The company acknowledges a subsidiary had paid the right-wing paramilitary group–known by its Spanish acronym AUC–and another group. But its lawyers contend the company was essentially extorted by the groups that controlled areas where its bananas are grown.
But lawyers for the Colombian plaintiffs claim in the lawsuits that Chiquita should be held liable for billions of dollars in wrongful death damages, alleging it paid both the AUC and the left-wing Revolutionary Armed Forces of Colombia, or FARC. The U.S. lists both as terrorist groups.
"The AUC was engaging in murder, torture, forced disappearances and destruction of these communities," said Terry Collingsworth, representing family members of about 173 people who died. "Everybody knew this. Chiquita knew it."
The lawsuits claim Chiquita should be held liable for allegedly providing material support to the AUC in the form of cash, weapons such as AK-47s, military supplies and even access to its banana ports for cocaine trafficking.
In return, lawyers for the hundreds of Colombian plaintiffs claim, the AUC used violence to drive out or kill Colombian labor leaders, attack rival left-wing FARC guerrillas and their sympathizers, and essentially become rulers of a region encompassing some 200 Chiquita banana farms.
The lawsuits were filed around the country and consolidated in West Palm Beach before U.S. District Judge Kenneth A. Marra, who held a hearing Friday on the company's motions to dismiss.
Marra is expected to issue a written ruling later in cases that collectively could amount to the largest wrongful death claims in U.S. history, according to attorneys involved. There was no timetable for Marra to rule.
One claim on behalf of more than 600 people identified only as "Juan Does and Juana Does" is seeking $20 million for each plaintiff, or more than $13 billion.
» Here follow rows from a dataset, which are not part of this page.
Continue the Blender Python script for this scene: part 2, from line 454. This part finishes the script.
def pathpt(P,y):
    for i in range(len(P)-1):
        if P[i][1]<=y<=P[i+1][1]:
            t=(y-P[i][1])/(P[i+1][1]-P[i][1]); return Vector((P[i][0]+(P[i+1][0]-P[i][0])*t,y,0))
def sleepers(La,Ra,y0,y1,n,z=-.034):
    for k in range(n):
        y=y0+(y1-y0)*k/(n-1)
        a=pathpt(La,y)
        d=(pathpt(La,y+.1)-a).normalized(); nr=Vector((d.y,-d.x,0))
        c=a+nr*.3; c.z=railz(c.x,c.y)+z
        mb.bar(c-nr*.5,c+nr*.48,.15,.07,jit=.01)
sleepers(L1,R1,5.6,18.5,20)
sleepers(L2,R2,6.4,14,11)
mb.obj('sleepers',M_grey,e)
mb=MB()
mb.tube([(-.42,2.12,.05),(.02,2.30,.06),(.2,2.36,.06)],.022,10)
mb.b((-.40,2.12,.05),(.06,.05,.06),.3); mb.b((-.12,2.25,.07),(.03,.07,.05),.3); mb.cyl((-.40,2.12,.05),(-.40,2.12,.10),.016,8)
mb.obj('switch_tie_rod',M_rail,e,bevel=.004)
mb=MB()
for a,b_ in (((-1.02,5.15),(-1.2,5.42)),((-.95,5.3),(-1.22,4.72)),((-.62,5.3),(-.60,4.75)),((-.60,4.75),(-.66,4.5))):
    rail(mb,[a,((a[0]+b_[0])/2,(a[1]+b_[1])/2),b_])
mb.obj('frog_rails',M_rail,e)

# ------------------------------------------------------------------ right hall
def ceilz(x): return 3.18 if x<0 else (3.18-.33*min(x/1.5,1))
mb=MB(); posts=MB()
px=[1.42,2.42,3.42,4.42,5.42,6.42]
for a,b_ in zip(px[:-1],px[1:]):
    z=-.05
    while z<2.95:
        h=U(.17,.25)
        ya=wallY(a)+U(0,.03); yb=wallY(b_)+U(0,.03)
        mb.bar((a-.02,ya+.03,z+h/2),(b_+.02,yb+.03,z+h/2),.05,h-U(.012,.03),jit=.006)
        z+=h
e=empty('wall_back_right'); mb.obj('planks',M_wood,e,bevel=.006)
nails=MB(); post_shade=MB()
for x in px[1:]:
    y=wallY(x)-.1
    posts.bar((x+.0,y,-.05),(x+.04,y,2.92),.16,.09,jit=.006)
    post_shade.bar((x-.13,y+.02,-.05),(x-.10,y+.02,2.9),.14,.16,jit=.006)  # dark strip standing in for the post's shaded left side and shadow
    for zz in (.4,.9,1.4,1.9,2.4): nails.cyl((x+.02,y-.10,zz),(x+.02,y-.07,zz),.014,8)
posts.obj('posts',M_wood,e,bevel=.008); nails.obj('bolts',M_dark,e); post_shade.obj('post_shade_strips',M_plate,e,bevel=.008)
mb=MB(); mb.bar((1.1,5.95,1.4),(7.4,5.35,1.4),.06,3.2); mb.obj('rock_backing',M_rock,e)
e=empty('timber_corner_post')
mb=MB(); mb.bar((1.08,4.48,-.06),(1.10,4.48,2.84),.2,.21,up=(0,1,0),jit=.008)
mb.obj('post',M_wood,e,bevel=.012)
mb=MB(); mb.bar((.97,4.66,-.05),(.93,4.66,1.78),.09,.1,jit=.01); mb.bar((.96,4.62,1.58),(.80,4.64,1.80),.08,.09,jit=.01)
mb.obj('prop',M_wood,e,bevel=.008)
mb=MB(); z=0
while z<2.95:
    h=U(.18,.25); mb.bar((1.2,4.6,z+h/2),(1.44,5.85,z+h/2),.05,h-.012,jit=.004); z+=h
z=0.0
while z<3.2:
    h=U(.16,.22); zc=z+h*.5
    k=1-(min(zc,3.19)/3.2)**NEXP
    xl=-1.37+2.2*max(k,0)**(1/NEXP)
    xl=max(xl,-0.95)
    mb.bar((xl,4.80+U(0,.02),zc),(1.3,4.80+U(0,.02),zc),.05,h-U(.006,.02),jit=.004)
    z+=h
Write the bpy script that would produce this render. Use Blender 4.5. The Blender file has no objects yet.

Another lawsuit seeks class-action status, which could amount to tens of thousands of plaintiffs and possibly higher damage amounts if successful.
Collingsworth said the AUC's actions pacified the region, claiming that improved Chiquita's profits from Colombia and forced out any smaller competitors.
Chiquita, he said, "knew their support was accomplishing these objectives," he said.
The lawsuits were filed after Chiquita previously acknowledged making payments to the AUC. The company paid a $25 million fine.
But Chiquita denies responsibility for killings by the Colombian groups. Through its Banadex subsidiary, Chiquita said it paid about $1.7 million from 1997 to 2004 to the AUC.
Chiquita, which sold Banadex in 2004, contends that it was forced to pay both the AUC and FARC as a form of extortion and that the company had no control over violent acts by those groups. The two paramilitary groups have fought for decades in Colombia's bloody civil war, and Levy questioned whether the AUC was engaged in "terrorism" in the legal sense.
"There is considerable dispute among the nations of the world about terrorism. There are disputes about the definition of terrorism," Levy said.
The lawsuits were brought under the Alien Tort Statute, adopted in 1789 in part to deal with piracy claims. It allows non-U.S. citizens to make claims in U.S. courts for acts that violate international law.